Required task:
Reproduce, word for word, every line from the first one down to the line containing "S.camera = cam", and nothing else.

Dataset excerpt:
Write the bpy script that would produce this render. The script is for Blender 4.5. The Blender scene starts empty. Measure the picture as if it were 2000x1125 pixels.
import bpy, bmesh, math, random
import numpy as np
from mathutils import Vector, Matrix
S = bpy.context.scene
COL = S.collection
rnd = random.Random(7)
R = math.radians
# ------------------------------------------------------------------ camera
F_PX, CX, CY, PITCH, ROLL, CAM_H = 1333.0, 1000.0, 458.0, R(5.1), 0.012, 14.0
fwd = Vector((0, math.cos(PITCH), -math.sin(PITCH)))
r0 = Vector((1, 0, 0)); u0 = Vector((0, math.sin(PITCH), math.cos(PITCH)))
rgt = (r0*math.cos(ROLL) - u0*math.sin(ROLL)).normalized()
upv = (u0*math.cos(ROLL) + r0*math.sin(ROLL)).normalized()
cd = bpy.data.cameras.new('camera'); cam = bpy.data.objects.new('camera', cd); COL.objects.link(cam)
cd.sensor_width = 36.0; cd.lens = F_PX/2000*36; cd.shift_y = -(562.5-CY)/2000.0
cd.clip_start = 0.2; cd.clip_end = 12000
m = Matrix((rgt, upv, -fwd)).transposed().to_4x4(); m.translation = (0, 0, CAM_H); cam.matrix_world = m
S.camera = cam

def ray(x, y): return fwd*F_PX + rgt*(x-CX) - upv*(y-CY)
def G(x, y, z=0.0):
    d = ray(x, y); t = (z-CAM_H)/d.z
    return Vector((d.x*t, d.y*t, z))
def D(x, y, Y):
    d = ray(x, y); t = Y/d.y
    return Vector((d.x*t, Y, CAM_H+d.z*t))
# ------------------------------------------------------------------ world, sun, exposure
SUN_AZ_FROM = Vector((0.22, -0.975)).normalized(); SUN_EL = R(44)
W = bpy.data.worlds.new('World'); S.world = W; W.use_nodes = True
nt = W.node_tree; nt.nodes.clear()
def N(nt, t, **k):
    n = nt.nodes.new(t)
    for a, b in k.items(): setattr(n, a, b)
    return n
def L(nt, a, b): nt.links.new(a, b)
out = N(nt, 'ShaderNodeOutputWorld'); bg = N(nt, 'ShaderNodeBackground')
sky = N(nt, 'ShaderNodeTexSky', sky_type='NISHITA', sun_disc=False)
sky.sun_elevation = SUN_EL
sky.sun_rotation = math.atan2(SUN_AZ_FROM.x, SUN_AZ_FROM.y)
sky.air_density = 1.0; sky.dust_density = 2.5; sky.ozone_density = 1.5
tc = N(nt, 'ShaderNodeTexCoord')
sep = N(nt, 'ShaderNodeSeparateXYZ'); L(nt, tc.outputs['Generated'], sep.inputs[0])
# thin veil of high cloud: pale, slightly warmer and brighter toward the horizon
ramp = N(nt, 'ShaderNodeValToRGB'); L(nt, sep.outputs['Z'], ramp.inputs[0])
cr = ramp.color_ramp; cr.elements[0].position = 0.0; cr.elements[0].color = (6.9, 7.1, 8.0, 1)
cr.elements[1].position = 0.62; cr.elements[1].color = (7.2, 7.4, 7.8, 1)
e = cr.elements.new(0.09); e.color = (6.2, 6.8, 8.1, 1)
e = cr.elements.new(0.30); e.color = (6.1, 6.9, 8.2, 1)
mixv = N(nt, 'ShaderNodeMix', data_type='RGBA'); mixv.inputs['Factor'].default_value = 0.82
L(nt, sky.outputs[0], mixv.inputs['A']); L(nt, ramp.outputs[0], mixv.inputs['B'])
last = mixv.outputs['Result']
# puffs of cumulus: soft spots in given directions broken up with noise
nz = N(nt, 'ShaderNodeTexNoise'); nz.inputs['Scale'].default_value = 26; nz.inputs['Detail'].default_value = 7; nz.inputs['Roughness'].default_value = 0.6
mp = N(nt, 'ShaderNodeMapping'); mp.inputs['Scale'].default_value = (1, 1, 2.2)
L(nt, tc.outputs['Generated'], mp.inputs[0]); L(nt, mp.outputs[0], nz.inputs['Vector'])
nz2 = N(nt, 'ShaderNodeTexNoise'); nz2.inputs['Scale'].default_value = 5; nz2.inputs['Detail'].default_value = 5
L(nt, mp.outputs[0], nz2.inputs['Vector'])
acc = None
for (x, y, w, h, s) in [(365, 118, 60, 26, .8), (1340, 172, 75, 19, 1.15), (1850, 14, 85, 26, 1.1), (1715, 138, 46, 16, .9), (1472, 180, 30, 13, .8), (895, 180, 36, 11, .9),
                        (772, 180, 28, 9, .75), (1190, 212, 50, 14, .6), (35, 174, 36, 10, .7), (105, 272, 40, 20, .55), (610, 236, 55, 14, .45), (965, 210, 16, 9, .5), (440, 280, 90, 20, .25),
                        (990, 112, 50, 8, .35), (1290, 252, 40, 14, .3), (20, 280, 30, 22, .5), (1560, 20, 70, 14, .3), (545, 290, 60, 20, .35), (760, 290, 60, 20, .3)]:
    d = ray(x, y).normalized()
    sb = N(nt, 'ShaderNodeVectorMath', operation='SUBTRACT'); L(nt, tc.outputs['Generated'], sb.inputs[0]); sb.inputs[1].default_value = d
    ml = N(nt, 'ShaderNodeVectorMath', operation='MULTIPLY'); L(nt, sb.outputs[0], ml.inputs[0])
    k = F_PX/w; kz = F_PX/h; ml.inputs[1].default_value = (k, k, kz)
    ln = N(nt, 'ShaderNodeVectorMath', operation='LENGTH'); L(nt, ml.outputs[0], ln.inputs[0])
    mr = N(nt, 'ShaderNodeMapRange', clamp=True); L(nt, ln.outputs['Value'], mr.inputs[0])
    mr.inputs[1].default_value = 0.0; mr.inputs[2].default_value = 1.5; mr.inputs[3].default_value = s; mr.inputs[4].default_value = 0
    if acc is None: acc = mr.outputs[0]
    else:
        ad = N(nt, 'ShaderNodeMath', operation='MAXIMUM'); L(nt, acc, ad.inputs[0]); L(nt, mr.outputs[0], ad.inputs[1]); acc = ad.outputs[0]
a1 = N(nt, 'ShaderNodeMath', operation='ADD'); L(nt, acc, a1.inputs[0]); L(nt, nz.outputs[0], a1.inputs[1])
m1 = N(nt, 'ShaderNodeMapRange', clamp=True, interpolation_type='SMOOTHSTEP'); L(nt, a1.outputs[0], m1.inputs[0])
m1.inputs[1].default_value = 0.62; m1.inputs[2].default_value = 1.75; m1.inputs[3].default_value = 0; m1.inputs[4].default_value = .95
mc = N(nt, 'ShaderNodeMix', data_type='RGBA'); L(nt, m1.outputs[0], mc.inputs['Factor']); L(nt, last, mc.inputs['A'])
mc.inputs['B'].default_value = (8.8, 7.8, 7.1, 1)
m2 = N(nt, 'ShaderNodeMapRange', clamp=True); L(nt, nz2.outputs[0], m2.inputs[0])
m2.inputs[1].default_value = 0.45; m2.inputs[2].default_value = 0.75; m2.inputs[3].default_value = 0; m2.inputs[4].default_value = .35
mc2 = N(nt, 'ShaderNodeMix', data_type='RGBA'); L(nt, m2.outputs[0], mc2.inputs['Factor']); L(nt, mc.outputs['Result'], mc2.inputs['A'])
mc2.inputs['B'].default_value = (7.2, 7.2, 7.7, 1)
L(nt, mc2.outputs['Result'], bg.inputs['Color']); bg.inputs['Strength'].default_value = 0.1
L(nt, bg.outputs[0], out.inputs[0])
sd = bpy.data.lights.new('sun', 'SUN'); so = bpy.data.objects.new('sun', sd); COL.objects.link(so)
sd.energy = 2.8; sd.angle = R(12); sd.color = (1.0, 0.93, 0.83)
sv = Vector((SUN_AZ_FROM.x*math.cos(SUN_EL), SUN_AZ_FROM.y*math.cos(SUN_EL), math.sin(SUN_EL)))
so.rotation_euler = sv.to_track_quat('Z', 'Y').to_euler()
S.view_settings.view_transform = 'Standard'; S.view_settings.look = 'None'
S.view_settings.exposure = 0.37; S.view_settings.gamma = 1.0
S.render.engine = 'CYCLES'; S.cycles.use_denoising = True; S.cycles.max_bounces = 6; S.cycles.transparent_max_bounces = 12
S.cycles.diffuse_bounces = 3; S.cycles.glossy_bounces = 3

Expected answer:
Write the bpy script that would produce this render. The script is for Blender 4.5. The Blender scene starts empty. Measure the picture as if it were 2000x1125 pixels.
import bpy, bmesh, math, random
import numpy as np
from mathutils import Vector, Matrix
S = bpy.context.scene
COL = S.collection
rnd = random.Random(7)
R = math.radians
# ------------------------------------------------------------------ camera
F_PX, CX, CY, PITCH, ROLL, CAM_H = 1333.0, 1000.0, 458.0, R(5.1), 0.012, 14.0
fwd = Vector((0, math.cos(PITCH), -math.sin(PITCH)))
r0 = Vector((1, 0, 0)); u0 = Vector((0, math.sin(PITCH), math.cos(PITCH)))
rgt = (r0*math.cos(ROLL) - u0*math.sin(ROLL)).normalized()
upv = (u0*math.cos(ROLL) + r0*math.sin(ROLL)).normalized()
cd = bpy.data.cameras.new('camera'); cam = bpy.data.objects.new('camera', cd); COL.objects.link(cam)
cd.sensor_width = 36.0; cd.lens = F_PX/2000*36; cd.shift_y = -(562.5-CY)/2000.0
cd.clip_start = 0.2; cd.clip_end = 12000
m = Matrix((rgt, upv, -fwd)).transposed().to_4x4(); m.translation = (0, 0, CAM_H); cam.matrix_world = m
S.camera = cam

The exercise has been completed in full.